The false consensus bias is the tendency to see our own attitudes, beliefs and behavior as being typical, correct and normal. The phenomenon of effect centralizes on people’s tendency to project their way of thinking onto other people, thinking other people think the same way as they do.

This logical fallacy may involve a group or just a sole individual that assumes their own set of opinions. The beliefs and impressions are more prevalent amongst public than they actually are.

Psychologists have often attributed the false-consensus effect to a desire to view one’s thoughts as appropriate, normal, and correct.

False Consensus Experiment

In the 1977, Stanford University social psychologist Lee Ross and his colleagues performed some eye-opening experiments. The researchers had participants choose a way to respond to an imagined conflict and then estimate how many people would also select the same resolution.

In the study, participants were asked to read about situations in which a conflict occurred and then told two alternative ways of responding to the situation. They were asked to do three things:

  • Guess which option other people would choose
  • Say which option they themselves would choose
  • Describe the attributes of the person who would likely choose each of the two options.

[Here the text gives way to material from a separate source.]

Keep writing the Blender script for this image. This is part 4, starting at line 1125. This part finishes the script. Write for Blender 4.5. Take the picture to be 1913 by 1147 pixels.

The results evidently showed that most of the subjects had thought that other people would do the same as them, regardless of which of the two responses they actually chose themselves. This validates the phenomenon of false consensus effect, where an individual thinks that other people think the same way they do when actually they often don’t.

See also  The Halo Effect

Another observation that emerged from the study is that when participants were asked to describe the attributes of the people who will likely make the choice opposite their own, subjects made extreme predictions about the personalities of those who didn’t share their choice.